Dr. Yun addressed the concerns of a yield curve. Many individuals believe that the yield curve is an early indicator of a recession. Lawrence Yun does not think that this indicates a recession because the economy is different today. Lawrence clarified that the economy is different because we have low interest rates, and high consumer confidence, which do not usually give way to recessions. Dr. Yun stressed that consumer confidence is key.

Consumer confidence is increasing in the United States and in the State of Georgia.

Interest Rates

Dr. Yun forecasts low interest rates of 4.X% for the next 18 months. He pointed out that the Federal Reserve said that it would wait to raise the rates. 2020 is an election year, and it is unlikely to have an interest rate during that time. 

In Georgia, there was an increase in rates for February of 2019. Yet, this did not break the top record of sales. Dr. Yun says that he sees that there is a lot of pent up demand for starter home price properties in Georgia, especially in Atlanta. He forecasts that this Spring, Georgia will have lower real estate sales, but in the second half of 2019, there will be more sales with higher sales prices. 

Future Growth

Dr. Yun sees companies expanding towards Georgia. He explains that the days of concentrated technology companies are limited. Atlanta is among one of the areas he sees positioned well for this expansion in the United States.

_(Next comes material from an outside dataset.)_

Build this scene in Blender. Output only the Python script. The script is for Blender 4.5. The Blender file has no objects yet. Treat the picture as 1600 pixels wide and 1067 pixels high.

The future growth in Georgia looks positive for the short term, as well as the long term.

Some miscellaneous information about the real estate economy

  • More incentives are offered to sell a home during negotiations, mostly in closing costs. 
  • Mortgage applications are rising compared to 2018. Dr. Yun sees this as a positive sign because people are trying out mortgages now. 
  • The foreclosure rate is at historic lows along with delinquent payments. 
  • There are fewer distressed properties on the market in Georgia. This means that there are less flips. 

Problems with Georgia real estate

Homebuilders have not been building enough entry-level real estate for multiple years in a row. Because of this, homeowners cannot trade up to a larger, more costly home, and are unwilling to let go of their current homes. Before, homeowners would wait 7 years before moving to a different home. In 2019, these homeowners (generally younger families) are waiting 10 years. This is one of the largest reasons for the home shortage in Atlanta.

Interestingly, multi-family buildings such as apartments are back to normal levels in Georgia. But, these are apartment buildings. The American Dream is to own a piece of land to call your own. Home ownership is a source of pride and wealth, so it would benefit these renters to purchase property. An average renter’s wealth is $5,000 compared to a homeowner who has an average wealth of $250,000. The wealth is regardless of race. 

Entry-level home construction in Georgia has not caught up to the current demand.

Solutions to GA real estate problems

So, what do we do with all of this good news and problems in the Georgia real estate market? Dr. Yun gave an abbreviated list of items he would like to see happen. 

  • Focus on the infrastructure in Atlanta. This must be a top priority for real estate growth. 
  • Make zoning laws less stringent and make permitting more streamlined, shorter to approve, with a more certain outcome. 
  • Hire more construction workers to build real estate. 
  • Don’t penalize investors who pay cash for properties and take away opportunities for individuals. Build more real estate to buy instead.

Think about the FICO score and credit reporting methods. Consider “positive feedback.” An increase in points for paying rent on time, instead of only penalties.